Queen Nanaia?

Vernon Small reports:

Is Hauraki-Waikato MP Nanaia Mahuta in line to be the next Maori Queen?

It’s a rumour that just won’t go away and one that the Kingitanga movement was keen to dispel during coronation commemorations last week, reportedly raising it with media and others in order to quash it 

And it’s understandable why.

King Tuheitia, who was elected to the role in 2006, is in poor health, but it is considered disrespectful to discuss the succession, including a potential abdication.

But …

While Mahuta is not in the bloodline – her father Sir Robert Mahuta was the adopted son of the former King Koroki and the elder brother of Queen Te Atairangikaahu – that is not considered an insurmountable obstacle. In principle it is not an inherited title, though in practice it has been.

The king’s spokesman, Tukoroirangi Morgan, is said to be opposed to the Mahuta option, though insiders say the talk still goes on behind closed doors. For every person that says it is odds-on she will be offered the title, there’s another who says she definitely will not.

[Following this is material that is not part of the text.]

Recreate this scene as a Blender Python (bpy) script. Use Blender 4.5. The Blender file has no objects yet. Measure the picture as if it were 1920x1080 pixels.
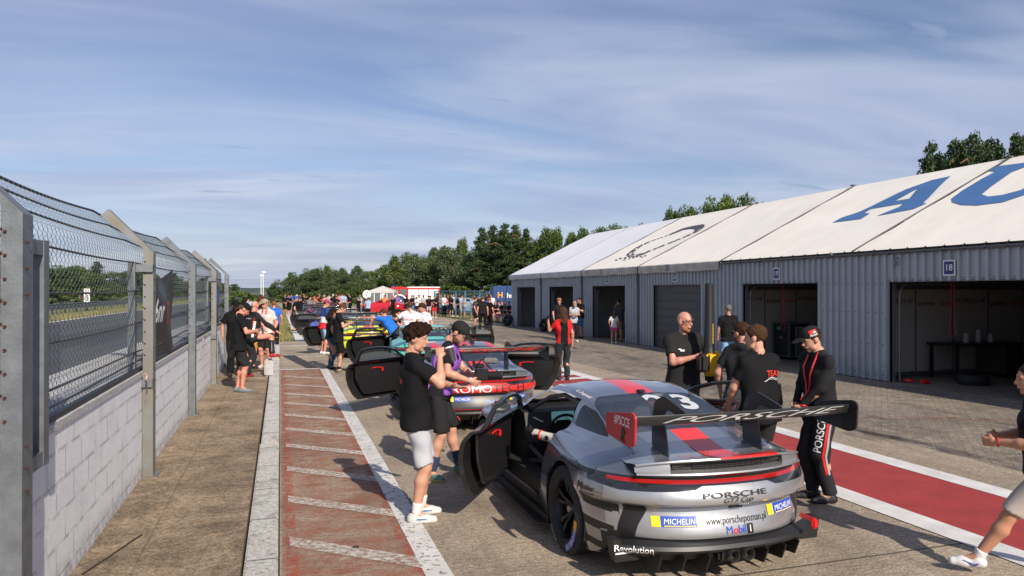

If Tuku is against, then it may be a very good idea.

But there have also been questions about her commitment since her role in the four-way leadership race last year. As one senior Labour MP put it, “she has not been the most prolific attendee” at caucus meetings and Parliament – a view widely held among MPs. Some are even saying that, given her senior role in the Maori caucus, her patchy attendance is a poor role model.

It will be no surprise if leader Andrew Little takes all that into account when he reviews his lineup later in the year.

It would be a poor look to keep her on the front bench, when she has been so invisible as an MP.

First it has to confirm a new deputy leader, unless Annette King surprises everyone and stays on. She has done a good job as a place holder, but the party has planned for a new face.

The logical choice has always been Jacinda Ardern. She gives the leadership team the balance it needs: a woman from a younger generation and, crucially, from Auckland.

She has made an impact on television and with Auckland business … no small feat for any Labour MP, let alone one that has on her CV the presidency of the International Union of Socialist Youth.  

Around the press gallery commentariat, her stocks are not as high, but she is clearly having an impact with voters, and that matters. As fourth-ranked preferred prime minister in a recent poll – albeit on just 3.5 per cent, but behind heavy hitters John Key, Little and Winston Peters – she is an asset for the party.

Other names in the frame include Phil Twyford and Carmel Sepuloni – who can add a Pasifika dimension to the young-woman-Auckland credentials of Ardern –though Ardern must still be ahead.

It needs to be someone from Auckland. I think it is a choice between Ardern and Sepuloni, even though a bold caucus might go for Kelvin Davis.